Zitat und Selbstverständnis
„Ich widme meinen Flug dem 30. Jahrestag der Deutschen Demokratischen Republik, meinem sozialistischen Vaterland.“
Der Satz fasst Anspruch und Zeitgeist zusammen: Forschung im Dienst der Gesellschaft, kollektive Leistung und politischer Auftrag.

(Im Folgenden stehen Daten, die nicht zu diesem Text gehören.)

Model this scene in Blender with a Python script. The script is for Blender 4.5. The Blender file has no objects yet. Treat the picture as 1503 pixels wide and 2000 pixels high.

Sojus 31 und Salut 6 zeigen, wie Technik, Ausbildung und internationale Zusammenarbeit in der sozialistischen Raumfahrt zusammenspielten. Sigmund Jähn steht dafür, dass Talent, Disziplin und Bildung Wege öffnen – vom Erzgebirge in die Erdumlaufbahn. Wissenschaftlich brachte die Mission greifbare Resultate, politisch war sie ein starkes Symbol. Beides zusammen erklärt, warum dieser Flug bis heute in Erinnerung bleibt.
Quellenhinweis
Materialgrundlage: „SALUT Kosmos – Kleinausstellung für die Sichtagitation“, Militärverlag der DDR (VEB), Redaktion Politische Massenarbeit, Berlin; Redaktionsschluss 30. 08. 1978. Ergänzt um allgemein bekannte Missionsdaten zu Sojus 31/Salut 6 und Interkosmos.